Learning Rate Question, why is it indirect?

Hi All,

I’ve been looking for an answer to this and perhaps I’ve just missed it, but it seems like the learning rate is determine in an indirect way. Run it/plot it/find it. Is there no way to just have it return the optimal learning rate? Have I missed the function that returns that? Or is there a reason it needs to be done this way?

Thanks
Randy

In the 2nd lecture Jeremie talks a bit why we want different learning rates for different stages of learning.

In the begging your weights are far from perfect, so if you set it too low learning will be slow and it won’t make much difference because the model would improve anyway and the further you get you want to make smaller steps so you won’t miss the ‘sweet spot’.
You can think of it like it was a drawing, at first you do some raw sketch, then you do some more detailed work and in the end you polish the details.
It would not make much sense to pay equal amount of time to every step.
I think you can set a constant learning rate and see what comes out and how it influences learning speed.

1 Like

I think extracting one number from learning rate finder function might be good addition to that function. I think anyone is welcome to try and find optimal place from behavior of derivative.
I suppose that learning rate was selected mostly from experience, so after 10-20 times person got intuition to select good one. The intuition might be wrong, and having additional functionality to learning rate finder that suggests one number (or range) might be useful.

Please tell me if I got your question right.

1 Like

Most likely you can’t tell 100% what is the best learning rate untill you train model with several different ones and see which one works faster

I’ve been thinking of this myself. The gradient at the sweet spot is probably not difficult to determine analytically.

That’s what I’m asking. As poppingtonic mentions, it seems like it would not be hard to derive the estimated beginning optimal learning rate from lr_find. I just wanted to make sure that wasn’t already there and I had just missed it.

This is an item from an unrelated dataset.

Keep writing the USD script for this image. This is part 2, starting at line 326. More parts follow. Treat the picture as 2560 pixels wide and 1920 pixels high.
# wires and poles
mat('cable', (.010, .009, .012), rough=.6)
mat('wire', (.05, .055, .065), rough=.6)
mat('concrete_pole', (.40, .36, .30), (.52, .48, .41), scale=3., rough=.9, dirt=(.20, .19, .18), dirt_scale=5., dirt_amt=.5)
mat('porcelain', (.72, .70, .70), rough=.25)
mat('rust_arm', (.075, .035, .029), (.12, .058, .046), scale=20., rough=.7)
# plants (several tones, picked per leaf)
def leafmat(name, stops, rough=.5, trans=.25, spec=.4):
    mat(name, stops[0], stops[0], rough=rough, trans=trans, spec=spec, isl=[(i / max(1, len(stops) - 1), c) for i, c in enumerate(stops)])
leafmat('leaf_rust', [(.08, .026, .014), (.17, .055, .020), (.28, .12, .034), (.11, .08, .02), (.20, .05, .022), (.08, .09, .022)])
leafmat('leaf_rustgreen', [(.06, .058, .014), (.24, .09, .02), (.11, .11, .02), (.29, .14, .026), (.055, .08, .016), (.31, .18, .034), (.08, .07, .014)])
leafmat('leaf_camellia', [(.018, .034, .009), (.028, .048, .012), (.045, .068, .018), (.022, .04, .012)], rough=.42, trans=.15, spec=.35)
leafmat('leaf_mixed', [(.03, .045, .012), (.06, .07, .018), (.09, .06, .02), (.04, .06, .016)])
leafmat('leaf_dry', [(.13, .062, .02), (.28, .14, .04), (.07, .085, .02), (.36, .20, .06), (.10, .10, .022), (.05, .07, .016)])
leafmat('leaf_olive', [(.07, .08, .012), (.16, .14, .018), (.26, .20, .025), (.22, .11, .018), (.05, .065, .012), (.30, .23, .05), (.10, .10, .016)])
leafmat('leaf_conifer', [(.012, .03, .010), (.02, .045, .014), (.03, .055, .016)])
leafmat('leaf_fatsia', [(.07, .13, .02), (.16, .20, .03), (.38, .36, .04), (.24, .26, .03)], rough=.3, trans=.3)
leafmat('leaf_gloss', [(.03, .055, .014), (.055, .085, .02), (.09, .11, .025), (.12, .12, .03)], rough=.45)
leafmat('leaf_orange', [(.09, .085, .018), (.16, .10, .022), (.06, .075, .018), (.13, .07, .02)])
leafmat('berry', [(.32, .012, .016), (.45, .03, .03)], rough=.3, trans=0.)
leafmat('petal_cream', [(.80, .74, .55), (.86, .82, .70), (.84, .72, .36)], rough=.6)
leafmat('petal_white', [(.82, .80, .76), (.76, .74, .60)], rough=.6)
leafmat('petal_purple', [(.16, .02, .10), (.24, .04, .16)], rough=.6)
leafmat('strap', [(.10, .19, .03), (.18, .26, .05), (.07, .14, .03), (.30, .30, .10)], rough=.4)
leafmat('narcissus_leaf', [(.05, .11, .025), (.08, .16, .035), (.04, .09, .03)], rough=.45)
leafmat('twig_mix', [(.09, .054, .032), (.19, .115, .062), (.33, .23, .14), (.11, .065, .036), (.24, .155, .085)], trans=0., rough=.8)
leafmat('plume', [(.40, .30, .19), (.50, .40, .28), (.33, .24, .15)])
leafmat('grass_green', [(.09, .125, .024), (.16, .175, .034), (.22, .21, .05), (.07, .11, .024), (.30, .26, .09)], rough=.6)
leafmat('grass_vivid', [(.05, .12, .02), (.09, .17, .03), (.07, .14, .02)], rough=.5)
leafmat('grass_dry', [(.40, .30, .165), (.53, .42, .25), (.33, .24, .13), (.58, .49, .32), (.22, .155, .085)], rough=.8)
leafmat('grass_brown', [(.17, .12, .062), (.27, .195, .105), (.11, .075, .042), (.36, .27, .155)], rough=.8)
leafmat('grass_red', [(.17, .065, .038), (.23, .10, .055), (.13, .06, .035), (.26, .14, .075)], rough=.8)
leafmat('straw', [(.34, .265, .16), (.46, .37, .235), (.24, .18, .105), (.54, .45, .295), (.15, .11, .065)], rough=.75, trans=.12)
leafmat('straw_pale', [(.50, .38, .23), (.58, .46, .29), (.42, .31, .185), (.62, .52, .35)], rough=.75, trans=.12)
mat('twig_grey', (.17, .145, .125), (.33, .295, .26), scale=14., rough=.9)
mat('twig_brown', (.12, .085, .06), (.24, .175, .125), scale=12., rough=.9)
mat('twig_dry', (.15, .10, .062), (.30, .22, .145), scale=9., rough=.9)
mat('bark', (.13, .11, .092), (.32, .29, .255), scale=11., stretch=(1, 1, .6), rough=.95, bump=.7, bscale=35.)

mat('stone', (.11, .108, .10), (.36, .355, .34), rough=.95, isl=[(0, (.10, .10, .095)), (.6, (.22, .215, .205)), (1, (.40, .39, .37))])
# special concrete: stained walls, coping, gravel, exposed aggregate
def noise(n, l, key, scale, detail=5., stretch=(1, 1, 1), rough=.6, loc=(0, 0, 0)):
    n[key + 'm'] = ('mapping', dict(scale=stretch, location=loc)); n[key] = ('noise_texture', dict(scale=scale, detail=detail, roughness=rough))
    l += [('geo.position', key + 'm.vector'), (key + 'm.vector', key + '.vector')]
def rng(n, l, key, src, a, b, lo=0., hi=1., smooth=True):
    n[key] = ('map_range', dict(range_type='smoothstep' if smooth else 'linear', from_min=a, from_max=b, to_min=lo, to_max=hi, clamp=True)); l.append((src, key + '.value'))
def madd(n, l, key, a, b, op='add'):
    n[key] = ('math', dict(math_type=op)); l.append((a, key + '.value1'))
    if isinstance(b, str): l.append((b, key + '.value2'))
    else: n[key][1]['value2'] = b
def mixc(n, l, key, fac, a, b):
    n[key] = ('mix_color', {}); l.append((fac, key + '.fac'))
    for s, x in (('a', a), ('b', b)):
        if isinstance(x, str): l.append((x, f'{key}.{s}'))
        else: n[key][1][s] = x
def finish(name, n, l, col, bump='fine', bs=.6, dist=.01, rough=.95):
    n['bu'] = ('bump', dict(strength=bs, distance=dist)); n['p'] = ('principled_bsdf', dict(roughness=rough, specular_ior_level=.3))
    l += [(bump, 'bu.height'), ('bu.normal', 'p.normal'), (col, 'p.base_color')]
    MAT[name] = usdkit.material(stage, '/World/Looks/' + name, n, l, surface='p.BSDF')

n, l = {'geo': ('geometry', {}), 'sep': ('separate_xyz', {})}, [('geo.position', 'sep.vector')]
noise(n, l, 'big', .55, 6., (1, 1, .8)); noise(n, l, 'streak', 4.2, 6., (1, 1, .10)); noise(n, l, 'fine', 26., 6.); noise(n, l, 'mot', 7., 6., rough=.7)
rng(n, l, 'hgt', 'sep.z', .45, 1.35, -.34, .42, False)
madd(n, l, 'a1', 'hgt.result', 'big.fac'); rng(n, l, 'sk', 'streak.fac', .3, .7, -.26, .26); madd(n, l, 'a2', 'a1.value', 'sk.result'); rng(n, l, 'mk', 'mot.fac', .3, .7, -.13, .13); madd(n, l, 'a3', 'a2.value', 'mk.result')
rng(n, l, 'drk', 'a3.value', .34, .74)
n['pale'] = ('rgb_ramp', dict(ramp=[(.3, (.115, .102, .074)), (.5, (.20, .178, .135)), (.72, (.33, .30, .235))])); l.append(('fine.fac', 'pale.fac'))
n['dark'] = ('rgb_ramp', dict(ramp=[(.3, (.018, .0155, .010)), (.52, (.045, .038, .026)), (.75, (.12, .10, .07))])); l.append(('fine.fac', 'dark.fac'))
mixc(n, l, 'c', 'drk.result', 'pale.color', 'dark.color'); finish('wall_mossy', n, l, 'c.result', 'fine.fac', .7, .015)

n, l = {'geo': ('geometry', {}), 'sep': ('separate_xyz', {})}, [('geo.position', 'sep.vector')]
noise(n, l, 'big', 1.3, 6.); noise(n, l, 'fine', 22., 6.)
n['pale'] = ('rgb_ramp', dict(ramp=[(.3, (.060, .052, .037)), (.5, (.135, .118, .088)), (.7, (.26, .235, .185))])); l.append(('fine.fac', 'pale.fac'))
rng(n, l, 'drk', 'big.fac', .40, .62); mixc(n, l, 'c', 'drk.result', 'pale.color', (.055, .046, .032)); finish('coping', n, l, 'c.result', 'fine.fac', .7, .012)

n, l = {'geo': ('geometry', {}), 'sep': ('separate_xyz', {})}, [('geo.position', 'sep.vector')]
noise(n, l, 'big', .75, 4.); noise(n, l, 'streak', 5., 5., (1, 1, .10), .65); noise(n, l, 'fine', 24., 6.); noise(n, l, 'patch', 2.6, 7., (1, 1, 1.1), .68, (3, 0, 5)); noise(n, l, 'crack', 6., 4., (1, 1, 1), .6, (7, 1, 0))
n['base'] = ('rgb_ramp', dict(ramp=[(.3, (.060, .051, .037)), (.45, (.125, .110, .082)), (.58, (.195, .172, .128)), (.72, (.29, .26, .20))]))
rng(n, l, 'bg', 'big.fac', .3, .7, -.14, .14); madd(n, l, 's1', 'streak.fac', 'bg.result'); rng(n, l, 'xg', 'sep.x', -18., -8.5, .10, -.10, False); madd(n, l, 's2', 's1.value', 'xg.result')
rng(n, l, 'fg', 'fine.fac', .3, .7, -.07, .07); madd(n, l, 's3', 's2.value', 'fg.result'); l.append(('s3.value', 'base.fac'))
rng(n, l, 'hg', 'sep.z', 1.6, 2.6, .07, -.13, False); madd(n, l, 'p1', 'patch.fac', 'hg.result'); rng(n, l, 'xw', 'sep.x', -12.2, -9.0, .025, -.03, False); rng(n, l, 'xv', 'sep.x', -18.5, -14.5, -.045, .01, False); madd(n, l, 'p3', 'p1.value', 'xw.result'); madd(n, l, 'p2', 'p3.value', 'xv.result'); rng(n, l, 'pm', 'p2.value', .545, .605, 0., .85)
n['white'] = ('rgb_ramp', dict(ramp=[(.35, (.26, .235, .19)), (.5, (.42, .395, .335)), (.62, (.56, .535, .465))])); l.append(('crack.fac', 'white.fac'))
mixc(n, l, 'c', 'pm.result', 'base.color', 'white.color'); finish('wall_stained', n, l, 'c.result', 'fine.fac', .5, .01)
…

As I remember from part1 of the course, learning rate finder graph looks really different for different models e.g. planets, cats, nlp. Thereafter human can generalize solution easier that strict rules.
Nevertheless I agree that it might be good to have function return single number for learning rate.

1 Like

You can do it automatically, sure why not? It’s just a question of if the extra effort automating is worth it. In a lot of cases, this is just exploratory analysis, not big data with automated pipelines and databases. You are right in guessing it’s done automatically in the case of the latter.